Ce dont Cour de cassation déduit, d’une part, qu’il résulte de la jurisprudence de la Cour de justice de l’Union européenne que, selon l’article 1er, paragraphe 2, de la directive 2008/118/CE, les seules conditions à respecter par les impositions indirectes supplémentaires sur les produits soumis à accise sont de poursuivre une ou plusieurs finalités spécifiques et d’être conformes à l’économie générale des accises ou de la TVA en matière de détermination de la base imposable, de calcul, d’exigibilité et de contrôle de l’impôt telles qu’organisées par la réglementation de l’Union (pt 11). Elle ajoute qu’après avoir retenu que la TGAP sur les carburants prévue à l’article 266 quindecies du code des douanes est une taxe indirecte supplémentaire sur les carburants à finalité spécifique au sens de l’article 1er, paragraphe 2, de la directive 2008/118/CE, l’arrêt d’appel énonce exactement que ce dernier texte « n’impose pas aux États membres de répercuter une telle taxe sur le consommateur final, cette répercussion n’étant qu’une possibilité » (pt 12).

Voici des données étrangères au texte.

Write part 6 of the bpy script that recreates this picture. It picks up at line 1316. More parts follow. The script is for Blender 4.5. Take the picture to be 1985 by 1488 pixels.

D’autre part, la Cour de cassation énonce que l’arrêt d’appel a relevé que le prix CAF – c’est-à-dire le prix coût, assurance et fret inclus – servant à déterminer l’assiette de la TGAP sur les carburants n’est pas le prix réel des marchandises mais une moyenne par unité de volume applicable sur l’ensemble du quadrimestre, que le taux de la TGAP sur les carburants est aussi calculé en fonction des volumes de biocarburant incorporés dans l’essence ou le gazole mis à la consommation, de sorte que cette taxe n’est pas exclusivement calculée par rapport à la valeur du produit, mais tient aussi compte de sa qualité, et que la TGAP sur les carburants est exigible au moment de la mise à la consommation des produits, quand bien même le paiement n’intervient que le 10 avril de l’année suivante (pt 13).

La Cour de cassation conclut en affirmant que de ces énonciations, constatations et appréciations, la cour d’appel a exactement déduit que « la TGAP sur les carburants respectait les règles de taxation applicables aux accises et remplissait ainsi la seconde condition posée à l’article 1er, paragraphe 2, de la directive 2008/118/CE ». La TGAP sur les carburants est donc conforme à la directive européenne sur les accises.